Over the past 3 weeks, Shanghai Composite Index has fallen over 30%. Frustrated by the deep sell-off in the equity market, China responded with massive stimulus packages to save the equity market. In this year alone, PBoC have cut their interest rate by 4 times and lower their reserve requirement ratio by 50bp.
Between July 2014 and mid June, the Shanghai Composite index rose 150%, mainly thanks to the infamous shadow banking. The recent 30% correction, in my opinion, is natural after a sharp rise, as long traders and investors close out their positions to lock in profits.
You see, when the economy is experiencing slow down, most governments tend to pump in more liquidity in the market by easing the monetary policy - lowering interest rate, lowering reserve requirement ratio, doing quantitative easing, etc. to prop up the economy. Japan did it. US did it. UK did it. Eurozone did it. China did it. Australia did it. And without surprise, New Zealand is soon to lower their official cash rate by 25 basis point to 3%
In my humble opinion, it might help to lift the economy in the short term, but it will do more harm than good in the long run, if the debt is not managed properly. By pumping more money to the market, the government is literally expanding the country's balance sheet, increasing public debt, inflating the debt bubble. And they do it at our expense.
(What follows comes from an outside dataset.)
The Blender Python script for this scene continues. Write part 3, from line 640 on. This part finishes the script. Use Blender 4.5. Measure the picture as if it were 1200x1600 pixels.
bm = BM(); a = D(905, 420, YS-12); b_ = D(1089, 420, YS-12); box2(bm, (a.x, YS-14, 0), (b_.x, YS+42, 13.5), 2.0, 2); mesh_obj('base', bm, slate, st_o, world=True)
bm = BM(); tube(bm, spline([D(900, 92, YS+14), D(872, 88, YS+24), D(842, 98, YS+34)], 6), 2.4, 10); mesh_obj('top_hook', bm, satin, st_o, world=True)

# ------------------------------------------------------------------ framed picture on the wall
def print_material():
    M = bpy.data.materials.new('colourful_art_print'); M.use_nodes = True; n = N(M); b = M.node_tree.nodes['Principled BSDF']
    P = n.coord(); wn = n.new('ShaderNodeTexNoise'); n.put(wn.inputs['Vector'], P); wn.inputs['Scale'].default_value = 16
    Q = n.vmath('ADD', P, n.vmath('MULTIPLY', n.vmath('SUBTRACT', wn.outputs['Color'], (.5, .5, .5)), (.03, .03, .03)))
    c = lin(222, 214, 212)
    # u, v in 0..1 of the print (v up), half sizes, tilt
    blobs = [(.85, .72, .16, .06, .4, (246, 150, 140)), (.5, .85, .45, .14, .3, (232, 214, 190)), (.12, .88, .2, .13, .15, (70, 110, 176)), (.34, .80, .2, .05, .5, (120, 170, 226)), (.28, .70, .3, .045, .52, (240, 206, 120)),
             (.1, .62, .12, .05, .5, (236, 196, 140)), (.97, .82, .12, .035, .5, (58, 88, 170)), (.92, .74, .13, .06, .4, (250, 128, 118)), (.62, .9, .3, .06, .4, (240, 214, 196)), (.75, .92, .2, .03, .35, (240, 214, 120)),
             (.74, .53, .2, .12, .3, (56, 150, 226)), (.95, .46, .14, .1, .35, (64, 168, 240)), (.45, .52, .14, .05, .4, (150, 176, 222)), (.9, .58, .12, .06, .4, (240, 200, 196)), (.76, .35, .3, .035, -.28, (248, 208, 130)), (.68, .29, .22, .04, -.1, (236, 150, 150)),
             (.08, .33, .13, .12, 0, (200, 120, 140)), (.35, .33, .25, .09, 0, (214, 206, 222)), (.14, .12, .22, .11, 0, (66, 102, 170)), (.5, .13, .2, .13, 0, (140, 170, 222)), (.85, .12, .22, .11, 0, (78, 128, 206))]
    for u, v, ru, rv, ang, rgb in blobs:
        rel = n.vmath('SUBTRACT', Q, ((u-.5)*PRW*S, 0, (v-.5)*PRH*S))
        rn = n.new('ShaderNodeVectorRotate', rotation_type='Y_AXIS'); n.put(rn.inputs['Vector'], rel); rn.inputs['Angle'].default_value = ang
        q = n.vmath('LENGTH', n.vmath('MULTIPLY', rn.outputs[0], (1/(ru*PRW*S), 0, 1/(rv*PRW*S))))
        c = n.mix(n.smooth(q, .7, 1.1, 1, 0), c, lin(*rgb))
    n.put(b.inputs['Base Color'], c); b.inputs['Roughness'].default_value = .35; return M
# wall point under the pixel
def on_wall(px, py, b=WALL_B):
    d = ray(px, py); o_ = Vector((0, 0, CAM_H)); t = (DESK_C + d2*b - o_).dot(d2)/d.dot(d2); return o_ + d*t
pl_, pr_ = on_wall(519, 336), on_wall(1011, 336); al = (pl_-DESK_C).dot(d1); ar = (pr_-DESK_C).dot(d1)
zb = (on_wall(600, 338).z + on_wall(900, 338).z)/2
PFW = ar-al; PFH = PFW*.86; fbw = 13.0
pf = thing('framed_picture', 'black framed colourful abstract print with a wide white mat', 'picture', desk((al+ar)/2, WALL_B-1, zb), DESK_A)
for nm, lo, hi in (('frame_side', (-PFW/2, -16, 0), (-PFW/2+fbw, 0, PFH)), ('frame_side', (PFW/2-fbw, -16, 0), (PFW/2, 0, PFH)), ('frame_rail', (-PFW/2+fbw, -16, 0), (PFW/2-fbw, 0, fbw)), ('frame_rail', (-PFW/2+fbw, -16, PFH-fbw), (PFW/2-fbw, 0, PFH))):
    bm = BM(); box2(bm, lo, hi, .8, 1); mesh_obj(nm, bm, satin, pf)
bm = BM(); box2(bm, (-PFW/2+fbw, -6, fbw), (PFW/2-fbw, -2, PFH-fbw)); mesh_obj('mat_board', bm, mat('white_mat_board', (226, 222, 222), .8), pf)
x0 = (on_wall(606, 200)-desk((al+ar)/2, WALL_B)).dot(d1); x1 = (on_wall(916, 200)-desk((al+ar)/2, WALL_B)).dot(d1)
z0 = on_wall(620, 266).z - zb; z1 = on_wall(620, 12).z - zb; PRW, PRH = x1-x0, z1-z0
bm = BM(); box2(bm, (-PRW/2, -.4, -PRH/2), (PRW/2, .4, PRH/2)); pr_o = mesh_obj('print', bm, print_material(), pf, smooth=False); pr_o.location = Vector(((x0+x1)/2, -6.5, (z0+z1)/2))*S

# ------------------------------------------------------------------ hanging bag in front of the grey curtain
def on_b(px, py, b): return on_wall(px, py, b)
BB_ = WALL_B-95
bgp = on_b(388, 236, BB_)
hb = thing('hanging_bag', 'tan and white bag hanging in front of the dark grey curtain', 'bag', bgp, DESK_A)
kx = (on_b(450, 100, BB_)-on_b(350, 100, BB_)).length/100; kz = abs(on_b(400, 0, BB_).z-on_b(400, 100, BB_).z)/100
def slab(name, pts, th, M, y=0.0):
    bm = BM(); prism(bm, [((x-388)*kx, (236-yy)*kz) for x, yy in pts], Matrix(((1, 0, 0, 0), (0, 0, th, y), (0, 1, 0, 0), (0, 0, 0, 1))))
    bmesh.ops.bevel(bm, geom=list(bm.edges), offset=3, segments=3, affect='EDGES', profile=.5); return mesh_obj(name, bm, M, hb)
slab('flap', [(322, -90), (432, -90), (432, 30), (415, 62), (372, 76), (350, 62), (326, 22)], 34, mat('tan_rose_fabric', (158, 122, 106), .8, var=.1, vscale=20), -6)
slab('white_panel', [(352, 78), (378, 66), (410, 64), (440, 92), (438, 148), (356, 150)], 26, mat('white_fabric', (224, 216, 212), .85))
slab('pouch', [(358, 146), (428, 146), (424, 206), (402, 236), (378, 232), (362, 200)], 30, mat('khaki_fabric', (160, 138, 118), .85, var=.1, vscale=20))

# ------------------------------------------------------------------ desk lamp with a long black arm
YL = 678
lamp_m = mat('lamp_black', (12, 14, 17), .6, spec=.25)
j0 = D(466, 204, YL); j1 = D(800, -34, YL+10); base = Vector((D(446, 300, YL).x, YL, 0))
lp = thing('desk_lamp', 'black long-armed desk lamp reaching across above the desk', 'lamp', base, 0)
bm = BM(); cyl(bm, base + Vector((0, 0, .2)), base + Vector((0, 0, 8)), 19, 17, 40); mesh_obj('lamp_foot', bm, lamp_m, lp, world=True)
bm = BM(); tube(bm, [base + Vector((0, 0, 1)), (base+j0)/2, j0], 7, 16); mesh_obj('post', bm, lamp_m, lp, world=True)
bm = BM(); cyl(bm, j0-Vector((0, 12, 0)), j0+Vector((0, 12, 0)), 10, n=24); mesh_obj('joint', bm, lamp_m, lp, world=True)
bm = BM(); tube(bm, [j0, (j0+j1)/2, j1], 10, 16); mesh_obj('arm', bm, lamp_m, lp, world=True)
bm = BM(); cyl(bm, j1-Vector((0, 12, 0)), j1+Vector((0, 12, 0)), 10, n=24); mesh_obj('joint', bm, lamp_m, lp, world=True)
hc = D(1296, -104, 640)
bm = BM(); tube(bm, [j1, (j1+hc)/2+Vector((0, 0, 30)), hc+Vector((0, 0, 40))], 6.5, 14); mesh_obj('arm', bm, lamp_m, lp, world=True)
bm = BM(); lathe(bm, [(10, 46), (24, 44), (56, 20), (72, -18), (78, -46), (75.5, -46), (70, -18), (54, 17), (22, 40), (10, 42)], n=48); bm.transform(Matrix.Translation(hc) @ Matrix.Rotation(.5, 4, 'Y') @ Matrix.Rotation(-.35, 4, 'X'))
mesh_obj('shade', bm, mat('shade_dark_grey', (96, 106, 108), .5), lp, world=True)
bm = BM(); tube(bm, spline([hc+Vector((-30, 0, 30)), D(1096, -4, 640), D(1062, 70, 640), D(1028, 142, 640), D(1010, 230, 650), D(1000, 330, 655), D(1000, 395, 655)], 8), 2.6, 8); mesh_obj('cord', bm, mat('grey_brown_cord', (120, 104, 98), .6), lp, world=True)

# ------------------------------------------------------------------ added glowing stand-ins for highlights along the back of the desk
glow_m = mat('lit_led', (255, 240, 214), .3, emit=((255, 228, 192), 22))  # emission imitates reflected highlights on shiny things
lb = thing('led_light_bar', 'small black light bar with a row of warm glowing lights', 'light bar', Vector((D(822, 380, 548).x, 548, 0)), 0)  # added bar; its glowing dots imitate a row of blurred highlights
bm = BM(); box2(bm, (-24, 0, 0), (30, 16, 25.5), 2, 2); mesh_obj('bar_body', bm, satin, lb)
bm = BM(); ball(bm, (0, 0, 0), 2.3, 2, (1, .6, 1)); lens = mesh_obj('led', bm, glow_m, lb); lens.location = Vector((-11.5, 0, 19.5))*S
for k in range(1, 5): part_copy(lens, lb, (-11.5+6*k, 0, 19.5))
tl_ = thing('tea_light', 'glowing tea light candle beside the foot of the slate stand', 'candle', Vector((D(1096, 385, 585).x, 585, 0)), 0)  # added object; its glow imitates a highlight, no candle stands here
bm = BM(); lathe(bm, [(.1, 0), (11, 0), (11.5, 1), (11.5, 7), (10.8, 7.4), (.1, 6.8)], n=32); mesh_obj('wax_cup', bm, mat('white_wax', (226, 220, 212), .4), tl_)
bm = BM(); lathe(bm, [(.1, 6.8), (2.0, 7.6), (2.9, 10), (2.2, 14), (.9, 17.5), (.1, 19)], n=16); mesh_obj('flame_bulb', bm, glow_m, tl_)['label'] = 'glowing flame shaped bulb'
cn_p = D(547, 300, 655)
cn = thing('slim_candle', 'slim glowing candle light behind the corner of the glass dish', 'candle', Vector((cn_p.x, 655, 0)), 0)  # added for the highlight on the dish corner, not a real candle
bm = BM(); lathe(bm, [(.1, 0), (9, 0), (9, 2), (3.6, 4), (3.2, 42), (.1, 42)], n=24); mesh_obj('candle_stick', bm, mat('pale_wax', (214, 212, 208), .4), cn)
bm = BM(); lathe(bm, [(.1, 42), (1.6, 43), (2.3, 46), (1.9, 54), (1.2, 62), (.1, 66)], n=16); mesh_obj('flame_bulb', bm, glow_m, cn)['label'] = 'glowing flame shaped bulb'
Because eventually who are going to pay the bill? The citizens.
We'll be taxed more to increase the government revenue to pay for the money we borrowed.
But why does the government do it?
Because it's always in the best interest of the politicians to show us that the economy is doing well, unemployment rate is low, wage growth is good, inflation is moderate, so that they can be re-elected next term. So they have to borrow more future money to spur the current economy slowdown to show that, "Hey look! We have managed the economy so well. Vote me next term."
That's how the debt bubble is inflated.
We ought to understand that the economy moves in cycle - full recession, early recovery, late recovery, early recession. I think it is only healthy for an economy to correct by itself. Sometimes, less government intervention will do more good than harm.